Below you will find a set of lines. Repeat them all exactly.

| Material provided |

· · · · ·

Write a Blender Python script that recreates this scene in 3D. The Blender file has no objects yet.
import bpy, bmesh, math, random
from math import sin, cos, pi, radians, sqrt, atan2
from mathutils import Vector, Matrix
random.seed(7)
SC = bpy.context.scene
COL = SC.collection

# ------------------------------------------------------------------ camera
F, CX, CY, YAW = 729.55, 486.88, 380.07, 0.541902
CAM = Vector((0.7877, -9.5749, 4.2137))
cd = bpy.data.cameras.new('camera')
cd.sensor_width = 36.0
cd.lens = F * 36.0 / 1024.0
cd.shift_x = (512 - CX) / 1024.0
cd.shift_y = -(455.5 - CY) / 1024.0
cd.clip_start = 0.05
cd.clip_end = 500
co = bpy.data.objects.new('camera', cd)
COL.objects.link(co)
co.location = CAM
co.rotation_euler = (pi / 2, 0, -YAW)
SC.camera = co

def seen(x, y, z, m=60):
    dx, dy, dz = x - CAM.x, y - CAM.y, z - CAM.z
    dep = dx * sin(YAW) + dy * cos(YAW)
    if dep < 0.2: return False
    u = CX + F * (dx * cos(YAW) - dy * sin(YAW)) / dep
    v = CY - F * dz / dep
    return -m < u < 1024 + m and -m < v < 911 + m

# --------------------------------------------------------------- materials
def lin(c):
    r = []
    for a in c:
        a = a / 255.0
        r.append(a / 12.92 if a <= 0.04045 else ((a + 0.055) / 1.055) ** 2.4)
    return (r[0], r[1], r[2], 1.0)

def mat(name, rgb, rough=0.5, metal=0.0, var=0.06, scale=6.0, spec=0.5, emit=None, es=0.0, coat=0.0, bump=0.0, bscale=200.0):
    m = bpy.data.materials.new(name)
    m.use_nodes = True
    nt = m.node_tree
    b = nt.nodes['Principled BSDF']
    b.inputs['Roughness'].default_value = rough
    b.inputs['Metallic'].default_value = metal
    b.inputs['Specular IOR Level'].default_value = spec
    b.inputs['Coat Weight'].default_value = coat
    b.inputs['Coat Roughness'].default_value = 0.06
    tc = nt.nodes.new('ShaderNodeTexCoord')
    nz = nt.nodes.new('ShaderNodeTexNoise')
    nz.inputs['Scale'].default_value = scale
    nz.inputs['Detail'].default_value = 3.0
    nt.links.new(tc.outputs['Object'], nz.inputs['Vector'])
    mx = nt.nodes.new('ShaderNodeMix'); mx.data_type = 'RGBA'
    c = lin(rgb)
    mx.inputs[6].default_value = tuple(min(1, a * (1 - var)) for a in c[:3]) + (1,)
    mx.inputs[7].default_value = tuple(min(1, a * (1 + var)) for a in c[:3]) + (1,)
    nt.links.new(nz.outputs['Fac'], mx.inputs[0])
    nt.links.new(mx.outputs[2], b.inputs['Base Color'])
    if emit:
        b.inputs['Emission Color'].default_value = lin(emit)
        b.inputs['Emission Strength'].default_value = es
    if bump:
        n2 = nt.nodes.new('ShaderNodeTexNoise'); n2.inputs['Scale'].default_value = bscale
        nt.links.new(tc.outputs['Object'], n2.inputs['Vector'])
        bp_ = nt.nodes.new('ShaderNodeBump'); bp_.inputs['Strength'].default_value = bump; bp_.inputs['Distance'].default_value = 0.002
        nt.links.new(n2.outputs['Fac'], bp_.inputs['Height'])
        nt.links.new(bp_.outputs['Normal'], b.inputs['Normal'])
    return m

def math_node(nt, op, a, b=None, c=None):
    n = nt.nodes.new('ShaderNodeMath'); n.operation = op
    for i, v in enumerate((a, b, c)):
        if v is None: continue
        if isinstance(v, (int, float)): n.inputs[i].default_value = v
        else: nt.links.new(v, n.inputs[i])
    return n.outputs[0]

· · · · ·

| Exercise solution |
Write a Blender Python script that recreates this scene in 3D. The Blender file has no objects yet.
import bpy, bmesh, math, random
from math import sin, cos, pi, radians, sqrt, atan2
from mathutils import Vector, Matrix
random.seed(7)
SC = bpy.context.scene
COL = SC.collection

# ------------------------------------------------------------------ camera
F, CX, CY, YAW = 729.55, 486.88, 380.07, 0.541902
CAM = Vector((0.7877, -9.5749, 4.2137))
cd = bpy.data.cameras.new('camera')
cd.sensor_width = 36.0
cd.lens = F * 36.0 / 1024.0
cd.shift_x = (512 - CX) / 1024.0
cd.shift_y = -(455.5 - CY) / 1024.0
cd.clip_start = 0.05
cd.clip_end = 500
co = bpy.data.objects.new('camera', cd)
COL.objects.link(co)
co.location = CAM
co.rotation_euler = (pi / 2, 0, -YAW)
SC.camera = co

def seen(x, y, z, m=60):
    dx, dy, dz = x - CAM.x, y - CAM.y, z - CAM.z
    dep = dx * sin(YAW) + dy * cos(YAW)
    if dep < 0.2: return False
    u = CX + F * (dx * cos(YAW) - dy * sin(YAW)) / dep
    v = CY - F * dz / dep
    return -m < u < 1024 + m and -m < v < 911 + m

# --------------------------------------------------------------- materials
def lin(c):
    r = []
    for a in c:
        a = a / 255.0
        r.append(a / 12.92 if a <= 0.04045 else ((a + 0.055) / 1.055) ** 2.4)
    return (r[0], r[1], r[2], 1.0)

def mat(name, rgb, rough=0.5, metal=0.0, var=0.06, scale=6.0, spec=0.5, emit=None, es=0.0, coat=0.0, bump=0.0, bscale=200.0):
    m = bpy.data.materials.new(name)
    m.use_nodes = True
    nt = m.node_tree
    b = nt.nodes['Principled BSDF']
    b.inputs['Roughness'].default_value = rough
    b.inputs['Metallic'].default_value = metal
    b.inputs['Specular IOR Level'].default_value = spec
    b.inputs['Coat Weight'].default_value = coat
    b.inputs['Coat Roughness'].default_value = 0.06
    tc = nt.nodes.new('ShaderNodeTexCoord')
    nz = nt.nodes.new('ShaderNodeTexNoise')
    nz.inputs['Scale'].default_value = scale
    nz.inputs['Detail'].default_value = 3.0
    nt.links.new(tc.outputs['Object'], nz.inputs['Vector'])
    mx = nt.nodes.new('ShaderNodeMix'); mx.data_type = 'RGBA'
    c = lin(rgb)
    mx.inputs[6].default_value = tuple(min(1, a * (1 - var)) for a in c[:3]) + (1,)
    mx.inputs[7].default_value = tuple(min(1, a * (1 + var)) for a in c[:3]) + (1,)
    nt.links.new(nz.outputs['Fac'], mx.inputs[0])
    nt.links.new(mx.outputs[2], b.inputs['Base Color'])
    if emit:
        b.inputs['Emission Color'].default_value = lin(emit)
        b.inputs['Emission Strength'].default_value = es
    if bump:
        n2 = nt.nodes.new('ShaderNodeTexNoise'); n2.inputs['Scale'].default_value = bscale
        nt.links.new(tc.outputs['Object'], n2.inputs['Vector'])
        bp_ = nt.nodes.new('ShaderNodeBump'); bp_.inputs['Strength'].default_value = bump; bp_.inputs['Distance'].default_value = 0.002
        nt.links.new(n2.outputs['Fac'], bp_.inputs['Height'])
        nt.links.new(bp_.outputs['Normal'], b.inputs['Normal'])
    return m

def math_node(nt, op, a, b=None, c=None):
    n = nt.nodes.new('ShaderNodeMath'); n.operation = op
    for i, v in enumerate((a, b, c)):
        if v is None: continue
        if isinstance(v, (int, float)): n.inputs[i].default_value = v
        else: nt.links.new(v, n.inputs[i])
    return n.outputs[0]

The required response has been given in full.